Just a bit further up the road was the Center.  Dave, Marika and I went in to check it out (and use their restrooms) before hiking, and Joachim, being in better shape, headed off to start up the mountain and try to get in two trails.  I worried about him hiking alone and was very happy later in the day to run into him hiking with the ship's trombone player, who had also been on his own.

There wasn't much to the Center.  There is a small museum, which we did not go in as it seemed over priced for it's size.  We liked this area at the tip (the whole place is shaped like a spearhead) as a nice place to sit and look out:


Just across the road and river from the center are the trail heads for all the local hiking.  



We started up the trail, which is really pretty, and easy to navigate, but also steep (we went up over 500 vertical meters--see that trail sign pointing straight up?  Yeah, there is a reason for that!).  With the trees to block the wind and all that exercise, we peeled off layers pretty quickly!  There are some shots here with Marika's new coat though.

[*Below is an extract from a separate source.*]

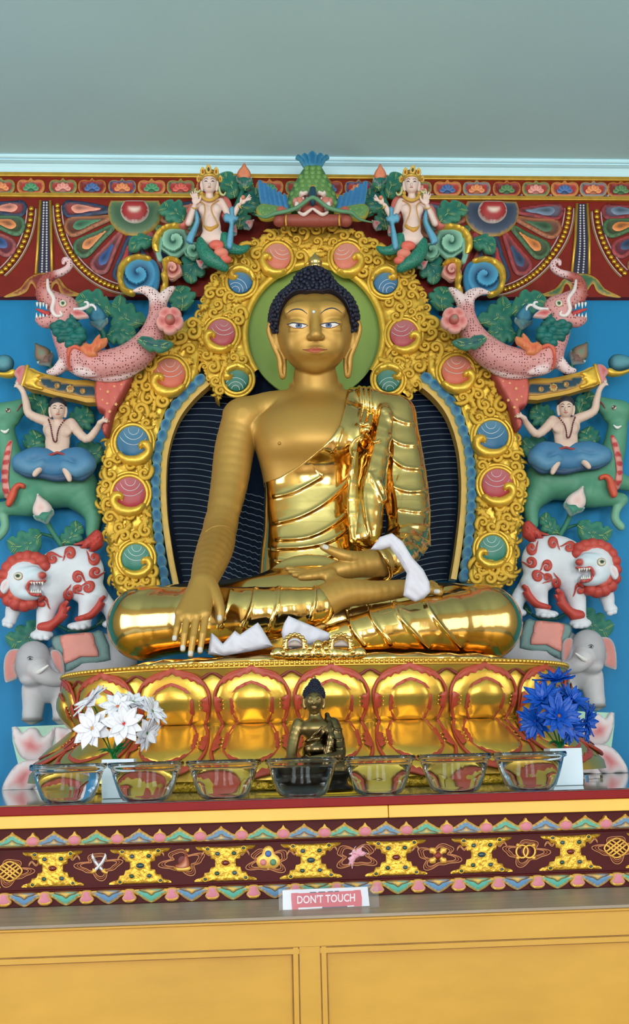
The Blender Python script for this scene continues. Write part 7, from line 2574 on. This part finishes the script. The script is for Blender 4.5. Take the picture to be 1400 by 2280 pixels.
    BALLS('earring', [(483, 430, 44, 4.5), (482, 436, 43, 3.8)], m, (200, 156, 66), t)
    T('hair_ribbon', [(446, 424, 40), (440, 428, 42), (434, 424, 42), (436, 419, 42)], [3, 3, 2.5, 1.5], m, (190, 196, 140), t)
    T('hair_ribbon', [(487, 416, 40), (490, 430, 42), (498, 434, 42), (502, 428, 42)], [3, 3, 2.5, 1.5], m, (190, 196, 140), t)
    T('necklace', [(448, 436, 42), (456, 443, 48), (466, 446, 50), (476, 443, 48), (485, 436, 42)], 4.2, m, (206, 160, 66), t)
    T('gold_chain', [(445, 448, 42), (455, 456, 52), (456, 474, 52), (452, 496, 44), (458, 506, 46)], 1.3, m, (196, 144, 60), t)
    T('gold_chain', [(487, 446, 42), (472, 456, 50), (472, 472, 50), (482, 492, 46), (486, 500, 44)], 1.3, m, (196, 144, 60), t)
    RL('pendant', [(451, 497), (458, 503), (468, 505), (478, 502), (486, 496), (485, 503), (476, 510), (468, 515), (458, 509)], m, t, h=40, thick=5, bulge=3, col=(206, 154, 60), step=3)
    T('bracelet', [(427, 462, 48), (433, 464, 51), (439, 462, 48)], 1.6, m, (210, 168, 80), t)
    T('bracelet', [(528, 457, 46), (534, 461, 50), (537, 464, 46)], 1.6, m, (210, 168, 80), t)
    BALLS('fruit', [(541, 439, 52, 5)], m, (214, 132, 92), t)
    CP = (206, 108, 96)
    RL('cape', [(486, 440), (500, 436), (512, 446), (516, 462), (508, 474), (500, 484), (493, 482), (489, 462)], m, t, h=10, thick=12, bulge=6, col=CP)
    RL('cape', [(430, 452), (419, 462), (415, 480), (408, 494), (398, 500), (408, 506), (420, 500), (428, 480), (434, 462)], m, t, h=8, thick=12, bulge=6, col=CP)
    SC2 = [(70, 130, 160), (104, 168, 196), (92, 158, 190)]
    RL('blue_scarf', [(434, 466), (441, 474), (444, 492), (438, 512), (430, 534), (428, 542), (414, 536), (418, 522), (428, 506), (434, 490)], m, t, h=40, thick=6, bulge=4, cols=SC2)
    RL('blue_scarf', [(510, 464), (520, 460), (522, 480), (530, 482), (528, 490), (521, 494), (520, 520), (516, 552), (504, 548), (507, 520), (511, 496), (500, 492), (497, 482), (504, 474), (512, 478)], m, t, h=42, thick=6, bulge=4, cols=SC2)
    # ------------------------------------------------ cloud scrolls
    m = plane(-.11, side)
    t = thing('cloud_scroll', 'green, blue and pink cloud scroll carving edged in gold beside the halo at %s' % sw, 'scroll carving', tuple(m(350., 640., 0.)))
    sg = -1 if side < 0 else 1
    mount(t, [(389, 538, 0), (309, 611, 0), (383, 601, 0), (362, 640, 8)], m, 6)
    swirl('green_swirl', 389, 538, 33, m, t, (16, 84, 70), (150, 204, 178), sgn=1, ph=.1, lobes=5)
    swirl('green_swirl', 430, 558, 19, m, t, (16, 84, 70), (140, 198, 170), sgn=-1, ph=.6, turns=1.2, lobes=5)
    swirl('blue_swirl', 309, 611, 41, m, t, (8, 56, 98), (74, 156, 196), sgn=1, ph=.3, lobes=0)
    swirl('pink_swirl', 383, 601, 22, m, t, (150, 50, 50), (232, 168, 152), sgn=-1, ph=.2, lobes=5)
    RL('blue_stem', [(330, 574), (348, 584), (356, 610), (352, 640), (340, 664), (330, 662), (340, 640), (344, 612), (336, 592)], m, t, h=2, thick=8, bulge=6, cols=[(70, 150, 190), (24, 96, 140)])
    RL('green_stem', [(356, 520), (348, 540), (346, 560), (352, 580), (362, 578), (358, 560), (364, 540)], m, t, h=2, thick=8, bulge=6, cols=[(170, 210, 190), (90, 160, 134)])
    for pts in ([(266, 640), (260, 612), (266, 586), (286, 570), (312, 565), (336, 572), (330, 580), (308, 576), (288, 584), (276, 602), (274, 622), (282, 640), (300, 646), (296, 656), (280, 652)],
                [(352, 560), (338, 548), (342, 524), (356, 506), (376, 497), (398, 496), (414, 506), (400, 508), (378, 508), (362, 518), (354, 536)],
                [(360, 580), (374, 570), (392, 572), (404, 584), (396, 586), (384, 580), (374, 584), (372, 600), (374, 622), (372, 650), (362, 666), (356, 650), (362, 628), (358, 610), (364, 600)]):
        RL('gold_edge', pts, m, t, h=8, thick=12, bulge=7, material=GOLDLEAF, hf=lambda x, y, d, dm: 2 * np.sin(x * .35) * np.sin(y * .35) * np.clip(d / 3, 0, 1))
    # ------------------------------------------------ vines: leaves, buds, stems
    t = thing('upper_vine', 'green leaf vine with orange bud and pink buds around the serpent maiden at %s' % sw, 'vine', tuple(plane(-.07, side)(480., 560., 0.)))
    mount(t, [(412, 490, 6), (516, 500, 22), (446, 572, 3)], plane(-.07, side), 4)
    m = plane(-.07, side)
    leaf((412, 497), (356, 458), 26, m, t, h=6); leaf((340, 534), (286, 556), 18, m, t, h=6, lobes=2)
    leaf((462, 568), (414, 626), 30, m, t, h=3, colr=(14, 104, 96)); leaf((522, 440), (490, 386), 24, m, t, h=24)
    leaf((532, 462), (578, 424), 26, m, t, h=16, colr=(14, 96, 90)); leaf((530, 510), (528, 466), 24, m, t, h=12, colr=(22, 92, 78)); leaf((556, 470), (590, 452), 18, m, t, h=8, lobes=2)
    leaf((545, 424), (543, 396), 17, m, t, h=40, lobes=2)
    bud((543, 388), 17, -90, m, t, [(214, 110, 76), (228, 142, 104), (222, 128, 92)], h=44)
    T('stem', [(543, 400, 36), (538, 430, 36), (524, 462, 34), (516, 500, 24)], [5, 6, 5, 4], m, (26, 108, 92), t)
    bud((520, 512), 9, -70, m, t, [(226, 180, 176), (190, 70, 76)], h=20); bud((554, 498), 10, -40, m, t, [(226, 190, 184), (204, 100, 100)], h=16); bud((448, 586), 9, -150, m, t, [(226, 180, 176), (190, 70, 76)], h=30)
    t = thing('lotus_vine', 'green vine with pink flower and blue bud round the water monster at %s' % sw, 'vine', tuple(plane(-.07, side)(300., 760., 0.)))
    mount(t, [(310, 715, 5), (234, 760, 24), (400, 680, 5), (112, 815, 14)], plane(-.07, side), 4)
    leaf((404, 692), (394, 636), 30, m, t, h=5); leaf((319, 722), (258, 660), 32, m, t, h=5, bend=-.22); leaf((246, 700), (168, 664), 28, m, t, h=8); leaf((238, 746), (304, 754), 28, m, t, h=8, bend=-.15)
    m2 = plane(-.19, side)
    leaf((306, 754), (386, 766), 15, m2, t, h=74, colr=(30, 86, 84), lobes=2)
    bud((218, 704), 20, -100, m, t, [(40, 100, 130), (70, 140, 168), (56, 124, 156)], h=40, calyx=(90, 140, 150)); T('stem', [(222, 726, 40), (232, 748, 36), (234, 772, 24)], [8, 7, 5], m, (22, 100, 84), t)
    bud((94, 788), 20, -125, m, t, [(90, 110, 90), (150, 110, 90), (110, 140, 116)], h=14, calyx=(120, 90, 80)); T('stem', [(104, 800, 14), (114, 818, 14), (120, 836, 10)], [7, 6, 4], m, (22, 100, 84), t)
    fc = (378, 712)
    for k in range(5):
        a = math.radians(-90 + 72 * k + 36)
        RL('flower_petal', [(fc[0] + math.cos(a) * u - math.sin(a) * v, fc[1] + math.sin(a) * u + math.cos(a) * v) for u, v in ((4, -5), (14, -15), (26, -13), (31, 0), (26, 13), (14, 15), (4, 5))], m2, t, h=64, thick=10, bulge=6, cols=[(232, 176, 168), (216, 130, 124), (190, 84, 84)], hf=lambda x, y, d, dm: 0 * x)
    m = m2
    RL('flower_heart', [(fc[0] + 11 * math.cos(a), fc[1] - 2 + 11 * math.sin(a)) for a in np.linspace(0, 2 * PI, 13)[:-1]], m, t, h=76, thick=12, bulge=9, sm=1, cols=[(196, 100, 94), (176, 100, 90), (120, 140, 116)])
    t = thing('lower_vine', 'green leaf vine with closed pale pink bud under the green beast at %s' % sw, 'vine', tuple(plane(-.06, side)(140., 1212., 0.)))
    mount(t, [(138, 1212, 10)], plane(-.07, side), 4)
    m = plane(-.06, side)
    leaf((92, 1190), (16, 1216), 32, m, t, h=38, bend=-.15); leaf((138, 1210), (176, 1162), 22, m, t, h=10)
    bud((93, 1132), 23, -108, plane(-.12, side), t, [(226, 210, 206), (232, 206, 202), (224, 178, 172)], h=24, calyx=(60, 130, 110))
    T('stem', [(102, 1156, 36), (114, 1180, 26), (138, 1216, 12)], [7, 6, 6], m, (64, 134, 110), t); T('stem', [(138, 1214, 10), (118, 1196, 12), (90, 1188, 12)], [5, 4, 3], m, (50, 122, 98), t)
    t = thing('boy_side_vine', 'dark green leaves behind the bare chested boy at %s' % sw, 'leaves', tuple(plane(-.03, side)(130., 1005., 0.)))
    m = plane(-.03, side)
    leaf((100, 928), (64, 878), 20, m, t, h=14); leaf((156, 942), (204, 912), 28, m, t, h=14); leaf((62, 1003), (84, 960), 26, m, t, h=14); leaf((168, 1004), (230, 1004), 30, m, t, h=20)
    T('stem', [(100, 926, 12), (128, 950, 10), (158, 942, 12)], 4, m, GRN, t); T('stem', [(172, 1004, 14), (130, 1006, 12), (62, 1002, 14)], 4, m, GRN, t); T('stem', [(128, 950, 10), (130, 980, 10), (130, 1006, 12)], 4, m, GRN, t)
    t = thing('lion_leaf', 'green leaves on a stem at the feet of the white lion at %s' % sw, 'leaves', tuple(plane(-.05, side)(120., 1400., 0.)))
    m = plane(-.05, side)
    leaf((88, 1392), (14, 1430), 34, m, t, h=10, bend=-.18); leaf((214, 1392), (258, 1334), 12, m, t, h=6, colr=(20, 96, 100), lobes=2)
    T('stem', [(88, 1392, 14), (130, 1394, 14), (150, 1404, 12)], 3.5, m, (40, 112, 96), t); T('stem', [(214, 1394, 10), (190, 1404, 10), (150, 1404, 12)], 3.5, m, (40, 112, 96), t)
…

When you climb high enough, you break out of the trees and into an area with sweeping views:




After one last steep section, across that field, you reach a gate and cross through grazing sheep and goats:






On the other end, up top, you have reached the ridge and a choice of where to hike:


This is where we ran into Joachim and the trombone player.  They were returning from the fjord view area and heading the other way to also see the waterfall (you can hike right to it and even walk behind it).  We headed out to the fjord view along the nice flat, wide, almost road like path:



and it was pretty awesome:













We probably had enough time to have doubled back and gone to the waterfall as well, but the sky was completely clouded over and it looked like a heavy rain could come in, so we decided on the safer idea of getting off the mountain at that point.  Joachim did make t to the falls, and I will post some of his photos of them in a separate post for those of you who are interested.

Back down the mountain, we hung out for a bit n the very pleasant pier area, lingering until the rain actually began to leave this little bit of paradise:

(this is a photo of the waterfall taken from down in town)


(there were plenty of bike rentals for mountain bike enthusiasts) 


All in all we had a lovely day, and got some good exercise as well.  If the signs are to be believed, we hiked about 12 kilometers.